A one-size-fits-all tool for partnership building and management does not exist. However, below are some practical ideas to help critically analyse opportunities, ensuring maximum benefit and minimum risk.

Forms of partnership

Choosing the form of partnership is essential. Partnering can be global, national or local in scope, and take place at varying levels within an organisation, from board level to operational level. They can include general tasks, such as information giving, or specific tasks with a strategic dimension such as projects. For example, an agreement between Hanson and RSPB resulted in a partnership to restore the largest reed swamp in the UK and subsequent conversion of the site into a nature reserve, following gravel extraction.

Selecting a partner

Evaluating the degree of ‘fit’ between organisations is essential. A partnership between the Co-operative Bank and Greenpeace which aimed to create the first non-PVC credit card demonstrates this matter.

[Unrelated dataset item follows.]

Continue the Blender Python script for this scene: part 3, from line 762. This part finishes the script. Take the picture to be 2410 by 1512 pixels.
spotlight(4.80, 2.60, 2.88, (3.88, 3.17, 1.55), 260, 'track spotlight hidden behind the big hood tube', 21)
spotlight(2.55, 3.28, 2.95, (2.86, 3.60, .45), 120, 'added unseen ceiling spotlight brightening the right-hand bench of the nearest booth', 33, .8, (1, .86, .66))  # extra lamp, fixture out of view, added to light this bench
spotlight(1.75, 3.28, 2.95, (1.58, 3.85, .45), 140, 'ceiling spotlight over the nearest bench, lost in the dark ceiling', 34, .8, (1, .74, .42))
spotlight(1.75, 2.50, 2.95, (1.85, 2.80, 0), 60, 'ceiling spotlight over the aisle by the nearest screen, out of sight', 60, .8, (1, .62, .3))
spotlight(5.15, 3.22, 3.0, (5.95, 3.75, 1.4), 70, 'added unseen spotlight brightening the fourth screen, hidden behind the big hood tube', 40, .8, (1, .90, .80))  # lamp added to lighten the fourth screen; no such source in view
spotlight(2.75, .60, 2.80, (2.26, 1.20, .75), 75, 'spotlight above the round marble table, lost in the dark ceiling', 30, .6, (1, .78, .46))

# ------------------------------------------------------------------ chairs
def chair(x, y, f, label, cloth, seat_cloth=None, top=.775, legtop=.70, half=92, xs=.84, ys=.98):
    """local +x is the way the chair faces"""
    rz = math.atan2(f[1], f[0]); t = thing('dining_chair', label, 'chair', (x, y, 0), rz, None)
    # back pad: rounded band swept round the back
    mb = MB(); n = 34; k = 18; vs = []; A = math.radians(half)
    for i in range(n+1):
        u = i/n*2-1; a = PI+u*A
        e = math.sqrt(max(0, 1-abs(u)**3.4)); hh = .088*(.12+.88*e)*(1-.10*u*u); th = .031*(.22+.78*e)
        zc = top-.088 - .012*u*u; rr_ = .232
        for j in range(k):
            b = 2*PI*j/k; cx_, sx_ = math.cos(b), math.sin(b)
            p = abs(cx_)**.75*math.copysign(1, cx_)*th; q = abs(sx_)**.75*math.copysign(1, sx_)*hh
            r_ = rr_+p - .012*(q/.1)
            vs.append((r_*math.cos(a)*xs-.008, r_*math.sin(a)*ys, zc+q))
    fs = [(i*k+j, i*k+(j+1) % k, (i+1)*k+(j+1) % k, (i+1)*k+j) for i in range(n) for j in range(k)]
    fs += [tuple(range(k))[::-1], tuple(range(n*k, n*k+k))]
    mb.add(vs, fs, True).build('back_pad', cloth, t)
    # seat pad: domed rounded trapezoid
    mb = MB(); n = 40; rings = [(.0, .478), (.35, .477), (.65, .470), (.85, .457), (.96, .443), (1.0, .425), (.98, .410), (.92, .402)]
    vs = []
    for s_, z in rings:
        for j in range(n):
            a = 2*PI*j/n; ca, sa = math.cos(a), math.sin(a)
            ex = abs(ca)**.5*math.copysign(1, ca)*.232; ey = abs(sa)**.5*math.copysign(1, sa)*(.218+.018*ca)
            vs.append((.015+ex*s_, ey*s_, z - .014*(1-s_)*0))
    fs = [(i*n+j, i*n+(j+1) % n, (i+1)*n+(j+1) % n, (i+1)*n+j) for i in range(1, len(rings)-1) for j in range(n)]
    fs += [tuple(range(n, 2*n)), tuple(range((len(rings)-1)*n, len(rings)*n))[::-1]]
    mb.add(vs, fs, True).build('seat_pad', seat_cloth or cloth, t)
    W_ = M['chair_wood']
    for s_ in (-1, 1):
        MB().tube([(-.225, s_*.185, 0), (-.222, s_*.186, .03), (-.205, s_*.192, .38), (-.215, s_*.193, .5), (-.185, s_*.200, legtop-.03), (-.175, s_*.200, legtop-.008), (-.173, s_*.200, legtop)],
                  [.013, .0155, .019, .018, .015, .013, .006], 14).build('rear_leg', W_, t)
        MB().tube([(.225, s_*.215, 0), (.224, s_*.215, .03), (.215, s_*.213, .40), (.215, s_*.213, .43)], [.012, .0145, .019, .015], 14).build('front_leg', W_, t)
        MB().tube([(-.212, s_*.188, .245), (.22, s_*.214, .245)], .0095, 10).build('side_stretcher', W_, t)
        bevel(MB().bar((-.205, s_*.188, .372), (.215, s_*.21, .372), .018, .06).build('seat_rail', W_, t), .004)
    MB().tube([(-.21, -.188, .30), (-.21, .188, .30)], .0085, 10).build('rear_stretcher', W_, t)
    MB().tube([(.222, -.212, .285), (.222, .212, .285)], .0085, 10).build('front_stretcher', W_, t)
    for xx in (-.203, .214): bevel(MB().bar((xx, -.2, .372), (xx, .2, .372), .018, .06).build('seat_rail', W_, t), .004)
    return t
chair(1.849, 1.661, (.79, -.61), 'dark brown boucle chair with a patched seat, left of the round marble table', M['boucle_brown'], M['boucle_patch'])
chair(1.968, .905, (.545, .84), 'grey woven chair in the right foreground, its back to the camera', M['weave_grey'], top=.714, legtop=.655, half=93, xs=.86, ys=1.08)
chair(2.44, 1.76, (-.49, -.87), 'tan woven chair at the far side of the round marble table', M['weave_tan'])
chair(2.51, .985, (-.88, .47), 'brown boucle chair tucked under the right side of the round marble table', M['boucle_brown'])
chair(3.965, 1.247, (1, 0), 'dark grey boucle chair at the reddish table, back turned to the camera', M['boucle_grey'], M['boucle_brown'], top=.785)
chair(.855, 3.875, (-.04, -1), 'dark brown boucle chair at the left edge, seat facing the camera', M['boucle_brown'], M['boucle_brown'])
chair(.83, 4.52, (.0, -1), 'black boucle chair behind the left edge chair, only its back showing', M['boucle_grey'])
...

The Co-operative Bank openly admits that “both partners in the emerging relationship were struggling with differences in their organisational cultures and ways of doing things”, which they acknowledge “threatened the realisation of their common goal”.

Conflict of interest

It is somewhat ironic that a number of NGOs partner with organisations to deliver change in one area of business activity, yet the business continues to operate in its old ways in other parts of the business. The Co-operative Bank-Greenpeace case can be used again to represent this conflict of interest, as manufacturing rights of non-PVC manufacturers had been purchased by Monsanto, a high profile target for Greenpeace lobbyists over the GMO debate. Conflicts of interest such as these should be scoped before engagements take place as they may undermine the partnership.

Communicate with those in the know

Articulation of honest, realistic expectations between partners, especially in primary negotiations, is key. Trust does not just happen, it is developed over a period of time, and through successive engagements. For example, successive engagements enabled Starbucks to deliver social and
environmental guidelines for coffee farmers in its supply chain as a result of a dialogue with environmental NGOs about how to best approach environmental conservation.

Measuring the success of the partnership

The somewhat overlooked aspect of partnership management and development is measurement. Here, the measures and key success factors are monitored and evaluated, enabling partners to gain an understanding of whether the partnership is working. The case of the Forestry Stewardship Council demonstrates measurement in action and has been key in legitimising its certification programme.

The jury is out

ver the last 20-30 years, NGOs have reshaped business conduct. If NGOs are to continue making an impact, they need to seek innovative ways of engaging business through a solutions-based approach. There is a business case for partnerships, and the more progressive organisations are building networks with NGOs for this reason. The lynchpin of a successful partnership is communication, which influences how the relationship is governed from both sides.

Some would argue that partnerships between NGOs and business cannot affect deep-rooted changes in the governance of organisations and how they impact on the environment. The businesses and NGOs making these engagements however, are at the leading edge of addressing environmental concerns and their lessons and successes will serve as blueprints for future business-NGO engagements.